To the question of why we should contemplate these sacred mysteries from Mary’s point of view, Barkley gives a cogent answer: “If we wish to be there in contemplation, to witness his coming, we will be in the presence of his Mother. If we wish to find him in the Temple, to watch him turn water into wine, to share the anxious pain of his disciples during his final night of trial, to stand at the foot of the cross, we will be in the presence of his Mother. If we wish to see his empty tomb we will be with his Mother, for she is there. If we want to witness the descent of the Paraclete on Pentecost, we will wait with Mary and the apostles. No other biblical person is with the Lord throughout his life, and mission. Mary alone had this privilege.”
The author does not envision Mary as at all “passive.” Rather, he sees her as giving her consent at the Annunciation “with a determined will to cooperate actively,” her fiat embracing all the obligations that will come with having “this particular Son.” And she gives this consent, too, in the name of the Church, since she is mystically the Mother of the Church, and as a new Eve incorporates us in her Christ-centered vocation. Later on Barkley returns to this point about Mary’s strength of mind, insisting that “her purity of mind and her devotion to the will of God are not emotions, but habitual acts of will.” In his depiction of her, Mary resembles more than ever the Bride of Canticles, who is as strong as the “Tower of David,” awesome as “an army in array.”

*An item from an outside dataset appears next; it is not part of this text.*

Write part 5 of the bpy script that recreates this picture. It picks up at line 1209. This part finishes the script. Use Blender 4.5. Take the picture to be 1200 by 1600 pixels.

Barkley sees the Rosary as a school not only for contemplation, but also for discipleship. Since Mary is the “first and best disciple of Christ” and the sum of all Christian virtues, we learn from her, from pondering her part in these holy mysteries, how to give a joyful, prompt, ungrudging, and joyful obedience to Christ. The Rosary is both a way of “praying without ceasing,” as the Bible commands, and an “eloquent invitation” to Christ to enter and transform our wills and lives.
After a rousing Introduction, each chapter is devoted to a single mystery of the Rosary and follows the same sequence — the author first examines the mystery’s literal meaning in Scripture and relates it to the rest of salvation history; next, he applies it to our spiritual life and to the hungers of the modern world; and last, he reflects on Mary’s role in it and offers an intention for the ensuing decade of the Rosary. This sequence is more or less inspired by St. Augustine’s fourfold way of contemplating passages in Scripture. From these chapters we learn that the Rosary is a way of engaging the world from a position of strength, while keeping free of its Zeitgeist, all its tempting “pagan solutions to moral questions.” Barkley cites an unforgettable passage from Leo XIII, penned in 1893 yet expressing perfectly what is most tragic about the Western world today: “We may doubt if God could inflict upon man a more terrible punishment than to allow him to waste his whole life in the pursuit of earthly pleasures, and in forgetfulness of the happiness which alone lasts forever. It is from this danger that they will be happily rescued who…keep before their minds the Glorious Mysteries.”
The Virgin of the Assumption is the “prototype” of those “victorious Christians” who will have kept themselves to the end from this tragic hedonism.
In the subtitle of this book are the words, “Mirror of Scripture.” Hence, it is appropriate that in writing about the Rosary as the epitome of salvation history, the author should utter a few sharp words about today’s biblical scholars who “consider belief in the reportorial nature of the Gospels to be naïve.” At one point he turns the tables on them by calling them naïve for imagining that the Gospels could have been simply composed by a community. Later, in a chapter on the Resurrection, he mounts a spirited defense of the credibility of the witnesses of the risen Christ: “Do the Gospel writers and those of whom they speak seem credible? Yes! All of Christendom is raised on their sober testimony. The Gospel writers never sound crazy, and their accounts never look calculated to promote a lie. They don’t describe the moment of the Resurrection itself…. This fact itself lends credibility to their account…. Likewise, the Gospel writers use no superlatives in claiming the reality of the Resurrection. Their tone is, rather, that of calm reportage.”
In a chapter on the Ascension, Barkley notes that some Scripture scholars nowadays scorn as “naïve” and “childish” the Gospel report that “Jesus actually ascended.” They complain that Heaven isn’t actually “up,” except in a metaphorical sense. Barkley gives these “sophists” the coup de grâce when he observes that they “don’t escape their own critique,” because, as C.S. Lewis pointed out, “all language, except about objects of sense, is metaphorical through and through.” Impossible, then, to avoid figurative language in describing “the indescribable,” though we may try, as by speaking of “the transition (this is a metaphor, too) of the Lord from our three-dimensional world into a ‘world’ (another metaphor) so different that human language can’t capture it.”
A final note: The book contains 16 original illustrations, one for the cover and one for each of the mysteries. Painted by Serge Nouailhat, of the Communauté des Béatitudes, these have a quiet, mystical effect. The mainly blue and white complex backgrounds suggest how the eternal is breaking into the temporal and making it seem like a multifaceted gem in sunlight. Yet, the central figures, who appear almost to levitate, are solidly, colorfully, and beautifully realized.